On the first, the Governor of the Bank, Mark Carney, has a comprehensible narrative. Interest rates are there for the whole economy and formally for the control of inflation, though in practice are more targeted on unemployment these days. A different set of controls on bank and building society lending – “macro prudential tools” in the jargon – are supposed to prevent bubbles and, thus, financial instability (though the Bank would have a greater chance if it didn’t have to deal with the Treasury’s reckless subsidies to house buyers).

On the broader economy, the messages are also getting across. Employment, despite the caveats that should be attached to low-paid, part-time and temporary work, and the true nature of the new “self-employed” (some being merely rebranded underemployed workers), is growing. When rate rises come, we expect, they will arrive in baby, predictable steps – and slowly, say, 0.25 percentage points every few months or so.
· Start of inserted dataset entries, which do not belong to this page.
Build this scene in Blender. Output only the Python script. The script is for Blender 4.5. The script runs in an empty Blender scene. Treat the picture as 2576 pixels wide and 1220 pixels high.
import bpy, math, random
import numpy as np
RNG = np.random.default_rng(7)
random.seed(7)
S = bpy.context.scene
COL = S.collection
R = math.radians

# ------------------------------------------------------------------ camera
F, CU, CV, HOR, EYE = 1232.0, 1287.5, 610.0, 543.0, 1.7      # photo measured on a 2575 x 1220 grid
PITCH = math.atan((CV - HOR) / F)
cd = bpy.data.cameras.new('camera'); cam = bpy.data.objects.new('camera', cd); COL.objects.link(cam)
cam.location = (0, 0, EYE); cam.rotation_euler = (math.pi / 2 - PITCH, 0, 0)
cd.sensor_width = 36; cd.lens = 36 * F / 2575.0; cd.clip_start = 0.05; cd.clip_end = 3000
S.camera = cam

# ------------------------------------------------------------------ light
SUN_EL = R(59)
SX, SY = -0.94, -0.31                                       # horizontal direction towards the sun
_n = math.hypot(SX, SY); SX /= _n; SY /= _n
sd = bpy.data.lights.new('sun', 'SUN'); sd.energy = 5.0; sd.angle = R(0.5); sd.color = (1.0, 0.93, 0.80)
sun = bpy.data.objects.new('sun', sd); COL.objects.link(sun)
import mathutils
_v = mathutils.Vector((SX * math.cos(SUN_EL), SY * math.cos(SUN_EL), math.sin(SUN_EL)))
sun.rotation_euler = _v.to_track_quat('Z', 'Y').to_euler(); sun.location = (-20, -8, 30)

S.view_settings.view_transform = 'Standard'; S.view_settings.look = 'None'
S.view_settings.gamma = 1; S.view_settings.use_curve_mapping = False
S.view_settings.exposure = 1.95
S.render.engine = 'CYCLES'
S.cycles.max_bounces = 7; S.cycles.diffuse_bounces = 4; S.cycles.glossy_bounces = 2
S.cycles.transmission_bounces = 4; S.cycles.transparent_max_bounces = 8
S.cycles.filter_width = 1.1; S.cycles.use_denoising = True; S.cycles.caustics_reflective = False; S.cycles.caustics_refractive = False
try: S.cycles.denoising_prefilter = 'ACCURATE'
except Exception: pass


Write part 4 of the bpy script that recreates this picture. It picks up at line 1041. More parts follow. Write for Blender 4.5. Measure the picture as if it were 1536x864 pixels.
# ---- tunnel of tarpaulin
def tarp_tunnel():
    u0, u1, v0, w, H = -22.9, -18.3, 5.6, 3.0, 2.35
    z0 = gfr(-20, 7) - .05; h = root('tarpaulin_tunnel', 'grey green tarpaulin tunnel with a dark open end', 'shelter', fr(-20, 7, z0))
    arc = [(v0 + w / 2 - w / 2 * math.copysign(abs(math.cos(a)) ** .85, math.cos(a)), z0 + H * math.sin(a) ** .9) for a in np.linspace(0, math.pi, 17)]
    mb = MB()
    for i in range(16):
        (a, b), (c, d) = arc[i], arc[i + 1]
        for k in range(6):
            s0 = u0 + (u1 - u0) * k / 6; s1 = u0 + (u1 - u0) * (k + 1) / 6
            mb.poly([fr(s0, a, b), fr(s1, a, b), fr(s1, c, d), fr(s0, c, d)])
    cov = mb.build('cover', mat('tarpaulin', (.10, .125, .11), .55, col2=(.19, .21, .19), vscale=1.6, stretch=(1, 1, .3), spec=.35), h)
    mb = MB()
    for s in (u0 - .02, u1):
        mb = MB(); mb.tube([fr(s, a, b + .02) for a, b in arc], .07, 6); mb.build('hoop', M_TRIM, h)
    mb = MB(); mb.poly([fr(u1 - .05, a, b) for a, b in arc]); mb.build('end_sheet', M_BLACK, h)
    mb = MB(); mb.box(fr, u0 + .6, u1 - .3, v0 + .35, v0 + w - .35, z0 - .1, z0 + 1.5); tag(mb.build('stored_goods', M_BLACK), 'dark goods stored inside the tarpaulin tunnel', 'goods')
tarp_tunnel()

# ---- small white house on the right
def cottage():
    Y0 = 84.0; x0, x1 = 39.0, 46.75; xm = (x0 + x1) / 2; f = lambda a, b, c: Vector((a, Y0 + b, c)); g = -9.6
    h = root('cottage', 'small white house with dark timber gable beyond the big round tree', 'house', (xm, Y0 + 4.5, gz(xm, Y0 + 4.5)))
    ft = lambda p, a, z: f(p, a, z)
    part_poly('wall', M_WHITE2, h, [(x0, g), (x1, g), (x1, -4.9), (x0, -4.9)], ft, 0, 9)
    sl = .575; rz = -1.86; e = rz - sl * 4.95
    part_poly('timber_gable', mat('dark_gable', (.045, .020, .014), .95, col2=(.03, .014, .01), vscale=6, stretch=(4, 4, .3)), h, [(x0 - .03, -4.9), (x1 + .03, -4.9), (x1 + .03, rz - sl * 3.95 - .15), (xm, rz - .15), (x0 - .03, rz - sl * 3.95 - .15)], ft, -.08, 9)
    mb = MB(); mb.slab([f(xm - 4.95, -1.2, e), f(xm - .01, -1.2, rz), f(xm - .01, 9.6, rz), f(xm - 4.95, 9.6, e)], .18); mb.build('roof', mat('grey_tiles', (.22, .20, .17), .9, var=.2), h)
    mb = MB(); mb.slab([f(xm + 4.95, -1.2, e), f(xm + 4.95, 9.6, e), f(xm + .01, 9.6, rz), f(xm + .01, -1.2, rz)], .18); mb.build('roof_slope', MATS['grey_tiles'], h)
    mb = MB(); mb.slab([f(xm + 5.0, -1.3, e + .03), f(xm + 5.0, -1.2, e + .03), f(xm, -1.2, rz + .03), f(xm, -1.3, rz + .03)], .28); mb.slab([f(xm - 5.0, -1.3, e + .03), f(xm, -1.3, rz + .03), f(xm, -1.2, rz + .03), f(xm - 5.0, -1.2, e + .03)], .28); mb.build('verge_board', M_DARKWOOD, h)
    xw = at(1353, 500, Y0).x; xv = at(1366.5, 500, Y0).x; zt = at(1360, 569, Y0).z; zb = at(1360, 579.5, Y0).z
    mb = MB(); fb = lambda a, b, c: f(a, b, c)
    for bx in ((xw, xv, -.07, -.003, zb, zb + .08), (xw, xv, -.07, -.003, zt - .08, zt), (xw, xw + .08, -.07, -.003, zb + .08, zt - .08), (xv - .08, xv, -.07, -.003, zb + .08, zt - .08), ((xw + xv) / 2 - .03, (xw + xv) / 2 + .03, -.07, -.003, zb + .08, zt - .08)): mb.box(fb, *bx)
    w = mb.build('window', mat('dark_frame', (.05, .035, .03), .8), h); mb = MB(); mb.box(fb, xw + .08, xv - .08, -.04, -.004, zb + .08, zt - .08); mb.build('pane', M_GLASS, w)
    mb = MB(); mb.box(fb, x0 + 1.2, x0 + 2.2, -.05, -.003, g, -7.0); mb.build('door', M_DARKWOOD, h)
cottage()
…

By the time they arrive next year, wage growth should have picked up so that this does not represent too painful a squeeze on household budgets. (Besides, the strength of sterling is already doing some of the work.)

So the consensus remains that the Bank will start the long road to monetary normality with a quarter-point hike next spring. This prospect is already being spun as “good news” by ministers, as proof of George Osborne’s wise management of the economy. As if his communications strategy were not challenging enough, in the months ahead Mr Carney needs to be careful in his presentation of policy lest he appear to endorse Coalition economic reforms in advance of polling day. Good luck with that, Governor.